The large-scale paintings I am currenty working on come out of a decade-and-a-half long feminist art project. The Breast Portrait Project exists in the intersections of art and social intervention, merging drawing, painting, artist book production, documentary photography, and writing. My work is a subversion of traditional purposes of portraiture, with a focus on making discoveries and facilitating transformation in my subjects, myself, and in communities of viewers...
Originally published on April 30th, 2014
The large-scale paintings I am currenty working on come out of a decade-and-a-half long feminist art project. The Breast Portrait Project exists in the intersections of art and social intervention, merging drawing, painting, artist book production, documentary photography, and writing. My work is a subversion of traditional purposes of portraiture, with a focus on making discoveries and facilitating transformation in my subjects, myself, and in communities of viewers.

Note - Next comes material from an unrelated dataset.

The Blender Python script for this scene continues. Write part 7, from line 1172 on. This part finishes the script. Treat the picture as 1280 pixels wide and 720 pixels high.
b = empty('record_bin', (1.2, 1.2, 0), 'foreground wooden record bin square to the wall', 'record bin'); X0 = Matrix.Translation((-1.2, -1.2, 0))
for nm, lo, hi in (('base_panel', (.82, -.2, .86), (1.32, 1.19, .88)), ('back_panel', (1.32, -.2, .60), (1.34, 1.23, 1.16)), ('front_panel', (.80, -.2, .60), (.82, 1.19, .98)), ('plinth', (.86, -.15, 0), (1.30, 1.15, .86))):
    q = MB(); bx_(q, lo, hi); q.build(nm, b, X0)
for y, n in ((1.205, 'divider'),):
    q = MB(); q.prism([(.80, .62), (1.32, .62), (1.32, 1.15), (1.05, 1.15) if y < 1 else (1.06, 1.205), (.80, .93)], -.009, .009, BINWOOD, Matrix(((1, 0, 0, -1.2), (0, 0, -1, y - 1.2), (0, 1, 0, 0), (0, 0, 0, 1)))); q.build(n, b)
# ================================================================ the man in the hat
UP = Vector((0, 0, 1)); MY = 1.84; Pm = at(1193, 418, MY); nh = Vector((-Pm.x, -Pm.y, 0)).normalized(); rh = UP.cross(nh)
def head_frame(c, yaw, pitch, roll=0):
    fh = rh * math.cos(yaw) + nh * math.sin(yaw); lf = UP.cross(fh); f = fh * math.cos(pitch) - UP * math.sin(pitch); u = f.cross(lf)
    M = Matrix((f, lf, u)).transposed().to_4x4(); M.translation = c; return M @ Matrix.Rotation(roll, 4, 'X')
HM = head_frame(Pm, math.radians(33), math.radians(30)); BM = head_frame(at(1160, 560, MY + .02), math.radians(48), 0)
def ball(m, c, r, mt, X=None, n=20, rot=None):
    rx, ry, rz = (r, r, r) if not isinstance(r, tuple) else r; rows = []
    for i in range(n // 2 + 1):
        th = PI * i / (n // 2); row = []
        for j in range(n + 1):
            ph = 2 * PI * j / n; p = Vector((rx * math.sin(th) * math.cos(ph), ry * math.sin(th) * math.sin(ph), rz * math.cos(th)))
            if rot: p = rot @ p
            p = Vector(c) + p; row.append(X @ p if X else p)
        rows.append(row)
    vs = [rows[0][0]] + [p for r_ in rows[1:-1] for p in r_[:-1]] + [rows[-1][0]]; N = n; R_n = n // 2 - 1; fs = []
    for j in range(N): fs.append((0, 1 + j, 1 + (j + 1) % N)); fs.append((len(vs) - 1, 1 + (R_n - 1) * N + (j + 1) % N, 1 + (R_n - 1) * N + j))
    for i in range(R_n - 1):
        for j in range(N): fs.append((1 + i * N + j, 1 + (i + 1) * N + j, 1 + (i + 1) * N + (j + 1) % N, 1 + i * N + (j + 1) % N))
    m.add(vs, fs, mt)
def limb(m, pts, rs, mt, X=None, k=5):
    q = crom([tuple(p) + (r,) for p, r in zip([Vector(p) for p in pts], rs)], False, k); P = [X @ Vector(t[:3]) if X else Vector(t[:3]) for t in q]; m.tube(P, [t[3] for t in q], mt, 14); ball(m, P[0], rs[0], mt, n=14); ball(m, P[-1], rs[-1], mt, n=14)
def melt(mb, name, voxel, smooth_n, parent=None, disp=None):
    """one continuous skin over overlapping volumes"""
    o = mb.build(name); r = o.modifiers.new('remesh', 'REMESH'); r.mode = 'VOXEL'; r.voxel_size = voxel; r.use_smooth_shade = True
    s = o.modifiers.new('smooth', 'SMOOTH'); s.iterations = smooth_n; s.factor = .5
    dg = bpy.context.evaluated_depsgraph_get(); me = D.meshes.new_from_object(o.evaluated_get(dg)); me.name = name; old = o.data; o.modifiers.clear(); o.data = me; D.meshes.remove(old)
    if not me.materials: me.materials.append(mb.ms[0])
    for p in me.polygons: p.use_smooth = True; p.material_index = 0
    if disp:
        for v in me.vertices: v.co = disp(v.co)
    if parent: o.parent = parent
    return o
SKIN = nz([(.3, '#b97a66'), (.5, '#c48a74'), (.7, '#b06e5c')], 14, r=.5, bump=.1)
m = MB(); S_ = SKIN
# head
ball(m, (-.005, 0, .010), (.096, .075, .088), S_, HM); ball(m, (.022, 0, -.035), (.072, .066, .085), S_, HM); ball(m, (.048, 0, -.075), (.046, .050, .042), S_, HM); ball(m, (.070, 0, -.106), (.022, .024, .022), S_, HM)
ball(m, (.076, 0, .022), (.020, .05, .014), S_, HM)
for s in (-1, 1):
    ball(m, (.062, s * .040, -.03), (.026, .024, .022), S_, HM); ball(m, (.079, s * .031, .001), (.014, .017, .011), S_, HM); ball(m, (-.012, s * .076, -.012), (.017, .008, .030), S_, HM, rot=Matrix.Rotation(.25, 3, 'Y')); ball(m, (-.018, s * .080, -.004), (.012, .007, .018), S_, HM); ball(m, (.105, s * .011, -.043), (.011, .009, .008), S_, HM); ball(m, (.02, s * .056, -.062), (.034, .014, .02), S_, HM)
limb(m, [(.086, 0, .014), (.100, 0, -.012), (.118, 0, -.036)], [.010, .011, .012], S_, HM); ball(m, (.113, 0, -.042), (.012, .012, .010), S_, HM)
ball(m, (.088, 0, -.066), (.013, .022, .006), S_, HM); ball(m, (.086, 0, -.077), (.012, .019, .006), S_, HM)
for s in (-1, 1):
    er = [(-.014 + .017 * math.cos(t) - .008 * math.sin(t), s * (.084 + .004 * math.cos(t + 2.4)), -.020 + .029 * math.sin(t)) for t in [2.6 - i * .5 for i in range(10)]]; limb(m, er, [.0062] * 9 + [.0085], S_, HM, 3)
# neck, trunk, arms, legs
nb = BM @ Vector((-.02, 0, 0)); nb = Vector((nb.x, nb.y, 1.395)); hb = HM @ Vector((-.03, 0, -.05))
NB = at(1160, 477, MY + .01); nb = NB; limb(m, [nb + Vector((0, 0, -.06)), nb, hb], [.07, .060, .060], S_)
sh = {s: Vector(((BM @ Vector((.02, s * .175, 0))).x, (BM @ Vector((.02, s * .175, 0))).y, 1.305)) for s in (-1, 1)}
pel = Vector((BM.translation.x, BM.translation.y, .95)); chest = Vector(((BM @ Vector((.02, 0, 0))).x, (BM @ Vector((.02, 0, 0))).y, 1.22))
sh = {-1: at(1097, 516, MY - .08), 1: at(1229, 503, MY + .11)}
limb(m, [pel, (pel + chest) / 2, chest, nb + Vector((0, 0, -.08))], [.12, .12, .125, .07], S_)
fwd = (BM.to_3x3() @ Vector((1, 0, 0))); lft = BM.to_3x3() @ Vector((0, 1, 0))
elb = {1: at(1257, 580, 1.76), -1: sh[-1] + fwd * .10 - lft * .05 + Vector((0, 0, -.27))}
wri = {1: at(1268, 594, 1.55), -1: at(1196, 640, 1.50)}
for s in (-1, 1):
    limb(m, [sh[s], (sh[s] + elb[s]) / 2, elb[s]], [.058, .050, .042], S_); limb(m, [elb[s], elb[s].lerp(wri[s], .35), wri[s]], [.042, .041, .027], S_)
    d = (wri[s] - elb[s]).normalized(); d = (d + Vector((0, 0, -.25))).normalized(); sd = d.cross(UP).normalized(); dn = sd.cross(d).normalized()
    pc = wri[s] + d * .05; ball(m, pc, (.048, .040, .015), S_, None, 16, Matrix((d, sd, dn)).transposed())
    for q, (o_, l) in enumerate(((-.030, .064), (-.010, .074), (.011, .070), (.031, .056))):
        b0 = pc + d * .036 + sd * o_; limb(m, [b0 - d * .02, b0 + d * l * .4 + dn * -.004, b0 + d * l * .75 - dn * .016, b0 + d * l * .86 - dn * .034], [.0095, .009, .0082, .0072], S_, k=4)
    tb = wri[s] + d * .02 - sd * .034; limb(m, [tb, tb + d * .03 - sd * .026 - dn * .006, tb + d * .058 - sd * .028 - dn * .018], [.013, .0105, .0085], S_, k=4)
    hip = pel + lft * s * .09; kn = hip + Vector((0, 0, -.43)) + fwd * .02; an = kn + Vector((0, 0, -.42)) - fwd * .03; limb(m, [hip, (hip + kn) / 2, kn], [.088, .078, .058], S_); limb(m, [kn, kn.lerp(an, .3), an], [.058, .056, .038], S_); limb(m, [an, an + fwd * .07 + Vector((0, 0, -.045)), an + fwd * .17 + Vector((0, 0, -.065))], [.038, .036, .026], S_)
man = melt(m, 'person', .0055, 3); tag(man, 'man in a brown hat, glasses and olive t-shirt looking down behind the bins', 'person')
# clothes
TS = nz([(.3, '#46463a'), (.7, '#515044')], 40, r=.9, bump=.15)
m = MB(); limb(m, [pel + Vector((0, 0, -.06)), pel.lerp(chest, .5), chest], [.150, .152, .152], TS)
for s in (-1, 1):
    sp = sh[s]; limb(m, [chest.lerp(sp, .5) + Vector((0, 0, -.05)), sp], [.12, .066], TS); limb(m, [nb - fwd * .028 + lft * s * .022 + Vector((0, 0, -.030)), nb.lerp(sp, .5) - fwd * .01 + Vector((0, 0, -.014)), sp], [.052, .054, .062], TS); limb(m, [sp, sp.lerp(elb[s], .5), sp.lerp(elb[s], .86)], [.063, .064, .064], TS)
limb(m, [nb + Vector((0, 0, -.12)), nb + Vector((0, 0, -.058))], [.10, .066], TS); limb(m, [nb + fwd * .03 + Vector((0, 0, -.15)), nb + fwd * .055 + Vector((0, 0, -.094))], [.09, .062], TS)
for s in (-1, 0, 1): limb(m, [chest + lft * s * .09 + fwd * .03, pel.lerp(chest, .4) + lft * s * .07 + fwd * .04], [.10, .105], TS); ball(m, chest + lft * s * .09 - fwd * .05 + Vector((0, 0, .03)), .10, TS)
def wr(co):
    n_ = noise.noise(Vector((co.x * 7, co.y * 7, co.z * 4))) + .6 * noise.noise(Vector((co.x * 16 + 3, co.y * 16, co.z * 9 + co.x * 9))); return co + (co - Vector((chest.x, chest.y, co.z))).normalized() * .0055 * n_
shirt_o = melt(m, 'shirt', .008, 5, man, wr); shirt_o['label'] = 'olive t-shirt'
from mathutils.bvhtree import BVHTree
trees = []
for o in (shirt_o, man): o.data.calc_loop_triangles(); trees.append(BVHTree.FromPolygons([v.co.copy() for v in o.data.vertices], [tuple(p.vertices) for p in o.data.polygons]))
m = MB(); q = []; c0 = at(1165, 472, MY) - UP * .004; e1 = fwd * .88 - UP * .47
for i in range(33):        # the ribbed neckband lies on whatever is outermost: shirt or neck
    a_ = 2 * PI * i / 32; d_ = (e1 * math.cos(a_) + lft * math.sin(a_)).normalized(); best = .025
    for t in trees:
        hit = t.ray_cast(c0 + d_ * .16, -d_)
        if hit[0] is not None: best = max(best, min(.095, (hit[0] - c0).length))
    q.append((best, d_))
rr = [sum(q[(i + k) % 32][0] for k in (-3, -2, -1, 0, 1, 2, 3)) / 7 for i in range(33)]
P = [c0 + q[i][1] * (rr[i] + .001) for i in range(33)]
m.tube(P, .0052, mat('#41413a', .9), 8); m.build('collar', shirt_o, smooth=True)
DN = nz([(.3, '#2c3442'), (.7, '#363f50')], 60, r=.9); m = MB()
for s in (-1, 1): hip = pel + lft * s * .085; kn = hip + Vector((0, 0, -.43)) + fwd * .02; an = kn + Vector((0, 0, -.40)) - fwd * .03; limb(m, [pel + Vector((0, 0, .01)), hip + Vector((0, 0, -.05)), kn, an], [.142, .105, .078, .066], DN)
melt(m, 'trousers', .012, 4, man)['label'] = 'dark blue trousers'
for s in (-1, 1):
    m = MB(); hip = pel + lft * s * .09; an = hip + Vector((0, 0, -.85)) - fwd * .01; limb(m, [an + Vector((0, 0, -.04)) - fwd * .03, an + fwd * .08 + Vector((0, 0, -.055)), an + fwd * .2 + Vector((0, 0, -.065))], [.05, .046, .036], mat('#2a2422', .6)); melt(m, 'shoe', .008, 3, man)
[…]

The Breast Portrait Journals are artist books documenting the project with photographs of subjects accompanied by their writings. The five original journals span fifteen years and several historical and cultural contexts, and contain the spontaneous handwritten entries of over 500 participants from 1998 to the present.
Historically, the painted portrait signifies prestige, beauty and social power. Our commonly recognized self - our "mask" of identity - is the face. Focusing exclusively on the torso shines a light on a part of the individual that is usually hidden. Each torso bears traces of unique personal experience: tattoos, childbirth, aging, stretch marks, synthetic hormones, and surgical interventions. The time and attention inherent in the process of drawing and painting intrinsically states, "this body is beautiful and worthy." Art historian Beth Gersh-Nesic has said of my work, "Clarity Haynes paints and draws the invisible: ordinary women whose bodies do not conform to the classical ideal or our contemporary celebrity culture."
I feel a kinship with contemporary painters working in a realist tradition, such as Catherine Murphy, Ellen Altfest, and Josephine Halvorson. In the past few years, portraits have become increasingly detailed and labor-intensive, and I work from life when possible.
My work also comes out of the feminist and queer art movements. For example, in the 1970s, Joan Semmel was interested in interrupting the male gaze and creating nudes that reflected her point of view. More recently, Catherine Opie's work presents images of non-normative bodies and queer subjectivity.
My project began in the late 1990s, when as a young, queer female artist I used self-portraiture to examine and heal my relationship with my body and identity. It soon expanded to include others. For several years I offered portraits on commission at women's and lesbian festivals and events.
Over the years I have left and returned to this project several times; I never expected it to last as long as it has. The Breast Portrait Journals are now a book project. The work has surprised me with its longevity and evolution, and I continue to be deeply engaged with the subject matter and the people I work with.